Confused because isn’t that property currently leased to DSW, Zales and Fox’s? What is going to happen to those stores?
It’s not entirely clear yet whether any stores will be pushed out. The new development is likely to take up the Northern half of the block from 79th to 80th, so stores in the Southern half should be okay. Avi
In Mark Helprin’s Winter’s Tale, Hardesty, one of his protagonists, shoots a fantastic game in a pool hall “in the eighties” in an effort to save his daughter. I always assumed this was the place. Anyway, I’ll remember it that way.
Lovely spot for a high-rise. Are they still offering 80/20’s for some of the displaced long time residents of the UWS. I heard they are putting the 20%ers up in the Bronx now while those putting up the federally backed luxury buildings are still getting substantial tax brakes?
And meanwhile according to Time magazine, Bloomberg’s fortune went from 1 billion in /01 to 31billion today!
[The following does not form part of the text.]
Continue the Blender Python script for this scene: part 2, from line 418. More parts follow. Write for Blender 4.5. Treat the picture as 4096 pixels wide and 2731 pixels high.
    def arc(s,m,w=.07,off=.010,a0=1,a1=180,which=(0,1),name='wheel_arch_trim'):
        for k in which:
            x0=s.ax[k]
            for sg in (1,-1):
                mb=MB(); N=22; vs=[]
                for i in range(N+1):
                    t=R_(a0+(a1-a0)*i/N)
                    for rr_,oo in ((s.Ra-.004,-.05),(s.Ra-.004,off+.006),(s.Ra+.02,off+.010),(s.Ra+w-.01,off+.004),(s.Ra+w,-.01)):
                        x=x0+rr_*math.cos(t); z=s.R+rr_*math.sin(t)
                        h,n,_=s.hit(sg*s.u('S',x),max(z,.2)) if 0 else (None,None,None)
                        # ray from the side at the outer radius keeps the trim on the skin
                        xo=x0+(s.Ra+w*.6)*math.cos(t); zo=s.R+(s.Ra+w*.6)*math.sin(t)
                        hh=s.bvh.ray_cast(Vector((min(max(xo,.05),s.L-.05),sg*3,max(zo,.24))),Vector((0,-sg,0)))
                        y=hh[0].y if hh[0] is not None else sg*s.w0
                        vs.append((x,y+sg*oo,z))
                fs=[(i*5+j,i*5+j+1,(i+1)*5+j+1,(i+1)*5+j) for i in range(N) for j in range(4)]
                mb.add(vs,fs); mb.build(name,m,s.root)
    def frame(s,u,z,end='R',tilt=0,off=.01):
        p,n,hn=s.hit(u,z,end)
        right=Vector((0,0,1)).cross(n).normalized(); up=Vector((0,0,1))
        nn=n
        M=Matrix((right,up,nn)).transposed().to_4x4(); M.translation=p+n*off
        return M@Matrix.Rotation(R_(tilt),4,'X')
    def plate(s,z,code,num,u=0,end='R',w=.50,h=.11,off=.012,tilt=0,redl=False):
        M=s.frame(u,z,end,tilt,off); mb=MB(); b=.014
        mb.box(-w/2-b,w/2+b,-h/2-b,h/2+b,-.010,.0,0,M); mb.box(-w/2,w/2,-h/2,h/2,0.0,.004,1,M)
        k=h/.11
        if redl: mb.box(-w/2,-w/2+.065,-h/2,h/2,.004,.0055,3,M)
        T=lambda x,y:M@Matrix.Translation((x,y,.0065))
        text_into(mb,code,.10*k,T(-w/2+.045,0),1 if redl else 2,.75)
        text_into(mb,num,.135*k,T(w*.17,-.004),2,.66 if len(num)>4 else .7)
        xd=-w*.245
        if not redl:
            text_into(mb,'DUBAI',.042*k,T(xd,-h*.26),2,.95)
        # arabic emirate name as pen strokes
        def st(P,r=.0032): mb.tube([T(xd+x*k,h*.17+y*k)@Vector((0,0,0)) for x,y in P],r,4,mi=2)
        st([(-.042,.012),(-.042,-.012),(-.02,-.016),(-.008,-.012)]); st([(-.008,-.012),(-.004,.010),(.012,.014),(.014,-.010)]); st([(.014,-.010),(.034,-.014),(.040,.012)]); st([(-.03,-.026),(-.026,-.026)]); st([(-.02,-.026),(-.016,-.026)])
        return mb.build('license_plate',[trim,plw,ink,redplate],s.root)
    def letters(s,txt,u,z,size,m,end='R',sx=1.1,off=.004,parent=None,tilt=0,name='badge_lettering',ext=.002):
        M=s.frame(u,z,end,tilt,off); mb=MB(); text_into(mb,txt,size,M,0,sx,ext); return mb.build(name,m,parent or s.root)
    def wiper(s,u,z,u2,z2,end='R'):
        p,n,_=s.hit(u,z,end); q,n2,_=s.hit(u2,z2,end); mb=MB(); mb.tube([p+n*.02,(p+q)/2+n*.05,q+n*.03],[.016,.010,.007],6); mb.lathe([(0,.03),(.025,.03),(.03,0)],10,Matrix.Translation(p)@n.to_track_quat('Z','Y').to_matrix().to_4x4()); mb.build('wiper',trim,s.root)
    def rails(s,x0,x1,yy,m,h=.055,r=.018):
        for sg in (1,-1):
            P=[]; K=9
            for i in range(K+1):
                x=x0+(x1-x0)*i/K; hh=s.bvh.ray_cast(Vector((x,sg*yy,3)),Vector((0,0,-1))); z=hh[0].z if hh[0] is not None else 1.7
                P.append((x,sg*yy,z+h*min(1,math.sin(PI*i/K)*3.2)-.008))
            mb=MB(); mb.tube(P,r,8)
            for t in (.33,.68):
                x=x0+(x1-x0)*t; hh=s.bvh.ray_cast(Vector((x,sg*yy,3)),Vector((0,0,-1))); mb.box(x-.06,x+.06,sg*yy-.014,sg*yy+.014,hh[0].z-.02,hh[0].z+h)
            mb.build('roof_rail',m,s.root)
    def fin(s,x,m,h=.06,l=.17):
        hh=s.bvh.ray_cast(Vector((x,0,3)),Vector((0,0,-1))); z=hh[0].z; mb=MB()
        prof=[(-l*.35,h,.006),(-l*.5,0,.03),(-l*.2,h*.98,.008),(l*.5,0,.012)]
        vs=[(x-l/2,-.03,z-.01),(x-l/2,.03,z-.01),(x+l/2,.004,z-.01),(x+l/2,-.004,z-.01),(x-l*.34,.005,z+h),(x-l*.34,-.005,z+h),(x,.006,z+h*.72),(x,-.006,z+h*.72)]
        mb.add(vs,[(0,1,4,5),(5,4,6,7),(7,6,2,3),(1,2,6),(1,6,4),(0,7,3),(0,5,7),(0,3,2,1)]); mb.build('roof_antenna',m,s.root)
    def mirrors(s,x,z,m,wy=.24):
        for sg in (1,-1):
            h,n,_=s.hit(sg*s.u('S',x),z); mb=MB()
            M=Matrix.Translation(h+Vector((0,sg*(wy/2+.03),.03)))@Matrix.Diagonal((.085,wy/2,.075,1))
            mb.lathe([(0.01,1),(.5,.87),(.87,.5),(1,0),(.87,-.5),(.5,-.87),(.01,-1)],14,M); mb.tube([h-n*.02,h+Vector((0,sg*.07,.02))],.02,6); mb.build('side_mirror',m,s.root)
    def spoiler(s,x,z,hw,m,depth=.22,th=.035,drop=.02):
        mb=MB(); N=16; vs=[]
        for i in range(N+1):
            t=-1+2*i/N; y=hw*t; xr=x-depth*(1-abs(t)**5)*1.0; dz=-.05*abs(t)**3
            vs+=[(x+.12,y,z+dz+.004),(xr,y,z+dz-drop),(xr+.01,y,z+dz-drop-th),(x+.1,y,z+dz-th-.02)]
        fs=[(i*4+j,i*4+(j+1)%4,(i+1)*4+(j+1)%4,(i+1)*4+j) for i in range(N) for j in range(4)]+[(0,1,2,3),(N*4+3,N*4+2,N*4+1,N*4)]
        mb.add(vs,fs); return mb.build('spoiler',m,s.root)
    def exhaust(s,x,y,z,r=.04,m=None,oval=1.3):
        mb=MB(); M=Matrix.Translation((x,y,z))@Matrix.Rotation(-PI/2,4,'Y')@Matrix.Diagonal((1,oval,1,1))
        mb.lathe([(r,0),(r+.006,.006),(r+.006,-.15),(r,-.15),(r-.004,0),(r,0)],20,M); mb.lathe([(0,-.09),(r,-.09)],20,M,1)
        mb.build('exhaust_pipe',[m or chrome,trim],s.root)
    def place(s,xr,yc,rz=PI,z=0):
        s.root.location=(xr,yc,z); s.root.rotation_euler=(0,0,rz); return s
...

Strange? !
Actually, it was Food City in the 60’s. Woolworth’s was where DSW is now at 79th and Bway.
West Side Rag. Your clock is still on Daylight Savings Time. It’s now 1:13PM and I read the last two comments left at 1:18 and 1:40PM. Thought you’d like to know.
Thanks Jack!
If one chooses to live in Manhattan it stands to reason that buildings will be built as high as needed or wanted. There is limited acreage so building larger footprint buildings is not feasible or rational. As for sun lovers, which I am, Manhattan is not really suited for that. Never was, never will be, except for our beautiful parks. This city thrives on development. It’s progressive history is what makes it the vibrant, greatest city in the world. Those high rises on 99th-100th are a welcome addition, bringing more people and more customers up our way. I personally think the two story box on 79th is an eyesore. Everything changes. It’s ok. Worry about more crucial issues like income disparity, crime, guns, education, low-income housing, and not new buildings.
Certificates of Occupancy on the Dept of Buildings website for 2220 Broadway give some of the history. 1931 C of O says there was a factory above a store, a common arrangement where the goods made upstairs were shown and sold on the street-level floor. The billiard hall had replaced the factory by 1963 and in 1967, the main floor and cellar held a variety store.
The site is currently part of the Special Upper West Side Enhanced Commercial District which is what the EC-3 on the zoning map refers to. (See https://www.nyc.gov/html/dcp/html/zone/zh_special_purp_mn.shtml) That makes it look like a re-zoning would be required to build a residential tower although it’s not completely clear whether you could build a tower as long as you retained the retail uses at street level.
After demo, then what? The neighborhood cannot keep adding apartments without also adding schools for the residents. If the city made approvals for new buildings conditional on sufficient seats in local schools to absorb the new residents, you can bet that developers would be pushing DOE to get their act together. Instead it is only random parents vs DOE and that is not getting anywhere. Build a middle school on the site, not housing.
They are also planning on demolishing 207 west 79th street and building a 16 story building there. Too bad.